What I do want it to be about is me.  Me, the work in process, who is struggling to balance all of these things.  The woman who left her career 3 years ago, the career she had expected to retire from.  The woman who has some screwed up food addiction that she can't get a grip on. The woman who is trying to honor the memory of her grandmother while not becoming the hoarder she was with my love of all things vintage. The woman who is trying to make a living working from home, doing things she enjoys on her own timetable.  The woman who loves her husband, loves her family, loves her annoying cat and mentally challenged black lab, loves her amazing niece Kate and her yet unborn but equally amazing nephew Jackson.

So if you are going to follow this blog, expect something different all the time.  Some days I will be all business and I'll be sharing tips and tricks that I'm picking up along the way while I work to make my Etsy shops successful.  Other days I'll be lamenting about the entire bag of Grippos potato chips I've just eaten or rejoicing that I've actually worked out for a change.  There are a hundred things I'm working on simultaneously in my life and I will likely get to all of them eventually.

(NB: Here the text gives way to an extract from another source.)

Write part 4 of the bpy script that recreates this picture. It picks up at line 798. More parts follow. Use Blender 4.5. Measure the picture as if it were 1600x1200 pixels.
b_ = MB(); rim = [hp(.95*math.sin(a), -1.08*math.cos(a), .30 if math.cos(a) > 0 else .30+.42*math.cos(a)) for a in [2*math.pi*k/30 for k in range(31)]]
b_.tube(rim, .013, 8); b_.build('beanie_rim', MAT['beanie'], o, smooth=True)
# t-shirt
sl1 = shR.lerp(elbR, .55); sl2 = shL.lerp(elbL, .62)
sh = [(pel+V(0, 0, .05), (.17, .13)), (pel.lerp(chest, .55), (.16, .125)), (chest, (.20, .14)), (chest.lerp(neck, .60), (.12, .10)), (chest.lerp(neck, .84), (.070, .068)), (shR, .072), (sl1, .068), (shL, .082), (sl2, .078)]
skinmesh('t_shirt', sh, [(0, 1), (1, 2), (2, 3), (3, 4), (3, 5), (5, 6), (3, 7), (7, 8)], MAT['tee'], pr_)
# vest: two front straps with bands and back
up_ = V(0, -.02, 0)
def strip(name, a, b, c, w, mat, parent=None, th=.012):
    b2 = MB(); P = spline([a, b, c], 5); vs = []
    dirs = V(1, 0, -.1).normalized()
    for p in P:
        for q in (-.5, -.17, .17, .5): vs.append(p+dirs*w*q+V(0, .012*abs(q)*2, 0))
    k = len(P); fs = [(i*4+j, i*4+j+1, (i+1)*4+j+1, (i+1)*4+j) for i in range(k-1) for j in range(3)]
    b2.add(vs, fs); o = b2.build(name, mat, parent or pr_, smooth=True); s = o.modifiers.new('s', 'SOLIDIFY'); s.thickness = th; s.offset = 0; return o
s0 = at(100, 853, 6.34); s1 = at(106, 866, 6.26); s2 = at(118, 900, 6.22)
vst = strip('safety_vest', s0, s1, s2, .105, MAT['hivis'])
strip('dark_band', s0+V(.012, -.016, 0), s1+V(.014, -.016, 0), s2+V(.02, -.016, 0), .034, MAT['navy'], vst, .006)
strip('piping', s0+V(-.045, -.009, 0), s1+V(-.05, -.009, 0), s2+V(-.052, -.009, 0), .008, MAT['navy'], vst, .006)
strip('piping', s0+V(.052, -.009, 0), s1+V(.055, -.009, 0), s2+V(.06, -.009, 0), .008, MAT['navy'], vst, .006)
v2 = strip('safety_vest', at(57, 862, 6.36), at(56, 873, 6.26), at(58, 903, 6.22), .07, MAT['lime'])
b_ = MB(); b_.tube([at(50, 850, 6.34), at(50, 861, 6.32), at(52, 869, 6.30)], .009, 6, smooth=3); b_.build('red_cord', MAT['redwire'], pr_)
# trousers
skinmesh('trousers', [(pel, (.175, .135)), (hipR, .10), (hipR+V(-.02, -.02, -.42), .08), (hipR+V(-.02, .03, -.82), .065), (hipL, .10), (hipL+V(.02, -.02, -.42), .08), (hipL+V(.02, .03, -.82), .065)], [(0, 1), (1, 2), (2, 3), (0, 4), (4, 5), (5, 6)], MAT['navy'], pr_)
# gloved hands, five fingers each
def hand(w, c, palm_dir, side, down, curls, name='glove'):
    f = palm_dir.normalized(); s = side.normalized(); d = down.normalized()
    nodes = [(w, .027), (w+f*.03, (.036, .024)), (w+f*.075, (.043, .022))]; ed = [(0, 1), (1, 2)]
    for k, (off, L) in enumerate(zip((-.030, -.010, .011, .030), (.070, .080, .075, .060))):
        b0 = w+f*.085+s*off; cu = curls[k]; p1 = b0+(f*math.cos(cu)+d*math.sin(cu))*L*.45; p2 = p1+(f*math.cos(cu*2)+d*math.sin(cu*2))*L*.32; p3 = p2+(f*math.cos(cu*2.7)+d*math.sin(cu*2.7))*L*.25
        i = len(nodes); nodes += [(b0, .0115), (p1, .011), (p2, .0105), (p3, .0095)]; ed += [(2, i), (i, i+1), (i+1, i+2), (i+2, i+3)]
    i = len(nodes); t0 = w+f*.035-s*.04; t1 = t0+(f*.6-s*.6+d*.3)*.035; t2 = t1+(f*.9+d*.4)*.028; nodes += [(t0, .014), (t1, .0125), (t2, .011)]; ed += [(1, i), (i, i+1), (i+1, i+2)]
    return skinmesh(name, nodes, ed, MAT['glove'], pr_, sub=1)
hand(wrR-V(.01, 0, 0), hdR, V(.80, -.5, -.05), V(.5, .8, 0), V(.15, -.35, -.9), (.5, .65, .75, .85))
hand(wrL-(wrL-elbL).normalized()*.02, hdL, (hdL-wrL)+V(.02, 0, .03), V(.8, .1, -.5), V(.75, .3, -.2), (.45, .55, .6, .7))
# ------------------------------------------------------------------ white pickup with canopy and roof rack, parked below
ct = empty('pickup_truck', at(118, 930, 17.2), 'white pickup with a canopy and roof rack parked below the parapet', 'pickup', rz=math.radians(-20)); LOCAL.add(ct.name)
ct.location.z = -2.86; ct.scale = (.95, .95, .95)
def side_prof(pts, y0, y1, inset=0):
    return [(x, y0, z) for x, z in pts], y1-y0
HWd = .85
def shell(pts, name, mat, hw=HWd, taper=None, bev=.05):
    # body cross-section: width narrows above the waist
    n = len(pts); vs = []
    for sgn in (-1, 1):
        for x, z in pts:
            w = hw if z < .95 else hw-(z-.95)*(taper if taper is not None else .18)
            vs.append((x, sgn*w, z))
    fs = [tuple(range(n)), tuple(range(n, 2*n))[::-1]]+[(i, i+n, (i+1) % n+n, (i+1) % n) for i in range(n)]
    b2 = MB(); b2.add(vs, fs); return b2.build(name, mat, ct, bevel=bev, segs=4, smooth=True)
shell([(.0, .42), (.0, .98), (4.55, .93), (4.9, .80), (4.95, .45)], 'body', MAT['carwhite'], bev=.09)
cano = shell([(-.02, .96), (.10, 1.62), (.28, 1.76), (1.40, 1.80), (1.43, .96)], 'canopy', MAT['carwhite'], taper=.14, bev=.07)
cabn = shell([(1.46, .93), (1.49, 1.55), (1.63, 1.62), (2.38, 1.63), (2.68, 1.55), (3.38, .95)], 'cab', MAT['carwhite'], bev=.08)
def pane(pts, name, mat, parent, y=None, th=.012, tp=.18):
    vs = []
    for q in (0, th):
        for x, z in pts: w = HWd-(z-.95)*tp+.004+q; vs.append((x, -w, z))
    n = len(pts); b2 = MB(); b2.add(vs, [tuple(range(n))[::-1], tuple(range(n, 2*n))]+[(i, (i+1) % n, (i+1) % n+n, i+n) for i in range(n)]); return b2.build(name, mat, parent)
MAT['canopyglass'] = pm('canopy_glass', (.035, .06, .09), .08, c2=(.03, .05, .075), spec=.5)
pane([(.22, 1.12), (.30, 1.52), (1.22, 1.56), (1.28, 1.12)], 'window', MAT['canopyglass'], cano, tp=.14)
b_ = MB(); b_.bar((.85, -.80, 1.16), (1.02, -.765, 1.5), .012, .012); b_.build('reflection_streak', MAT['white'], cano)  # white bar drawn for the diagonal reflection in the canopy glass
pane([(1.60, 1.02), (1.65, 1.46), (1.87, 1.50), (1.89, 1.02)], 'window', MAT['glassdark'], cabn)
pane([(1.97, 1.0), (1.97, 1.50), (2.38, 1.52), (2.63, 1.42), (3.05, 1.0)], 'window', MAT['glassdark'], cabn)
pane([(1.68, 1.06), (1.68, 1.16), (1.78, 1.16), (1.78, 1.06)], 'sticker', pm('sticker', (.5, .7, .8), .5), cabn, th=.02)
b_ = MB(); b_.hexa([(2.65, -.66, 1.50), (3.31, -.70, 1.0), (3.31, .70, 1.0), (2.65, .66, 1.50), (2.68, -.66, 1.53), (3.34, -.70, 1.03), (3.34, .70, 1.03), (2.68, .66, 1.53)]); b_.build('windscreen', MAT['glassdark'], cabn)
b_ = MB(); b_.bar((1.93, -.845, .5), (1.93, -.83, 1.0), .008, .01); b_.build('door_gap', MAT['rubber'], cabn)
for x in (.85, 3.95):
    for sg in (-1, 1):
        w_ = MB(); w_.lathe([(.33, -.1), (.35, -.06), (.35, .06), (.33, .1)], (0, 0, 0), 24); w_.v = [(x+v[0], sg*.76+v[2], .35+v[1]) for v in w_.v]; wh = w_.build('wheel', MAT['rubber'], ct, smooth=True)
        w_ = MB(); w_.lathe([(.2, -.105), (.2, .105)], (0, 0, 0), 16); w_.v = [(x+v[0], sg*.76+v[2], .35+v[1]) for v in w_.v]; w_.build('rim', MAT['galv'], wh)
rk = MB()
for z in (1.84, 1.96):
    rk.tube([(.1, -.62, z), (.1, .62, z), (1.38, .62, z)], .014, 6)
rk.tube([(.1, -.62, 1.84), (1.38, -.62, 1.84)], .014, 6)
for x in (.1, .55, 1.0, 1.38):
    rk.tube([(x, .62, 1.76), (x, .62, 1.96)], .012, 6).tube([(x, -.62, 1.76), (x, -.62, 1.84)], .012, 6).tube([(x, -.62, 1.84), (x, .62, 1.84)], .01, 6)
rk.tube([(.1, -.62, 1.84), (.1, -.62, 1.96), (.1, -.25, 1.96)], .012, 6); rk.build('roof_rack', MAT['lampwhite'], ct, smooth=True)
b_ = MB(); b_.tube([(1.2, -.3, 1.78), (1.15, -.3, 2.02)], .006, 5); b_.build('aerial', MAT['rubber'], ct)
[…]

I will try to make this blog more about tips and ideas and less about ranting and raving, though that may happen from time to time.  It is in my nature to vent loudly and often but I'm trying to work on that.  It is also in my nature to be unnecessarily vulgar, but I am going to do my absolute best to refrain from that.  It's a bad habit, first of all, but more importantly I would like this blog to be something that people can follow without cringing.  I apologize in advance for the times I fail at these goals.

It seems incredibly arrogant to say, but I would like this to be of some value to the people who read it.  Even if the value comes from you pointing at me and saying "wow I'm not going to do anything that stupid."  I don't claim to know everything, or even very much for that matter.  But there is a lot to be said for sharing ones self in an honest manner.  I will get far more from this blog than you ever will, and hopefully you're ok with that.  Feel free to hold me accountable, call me an idiot, applaud or scream at me--anything you like.  I've been told I'm not great at taking criticism but I'd like to work on that as well.

So.  Here it is.  I'm sticking with this one.  I'm not making any more new blogs, this is it.  Seriously, I mean it this time.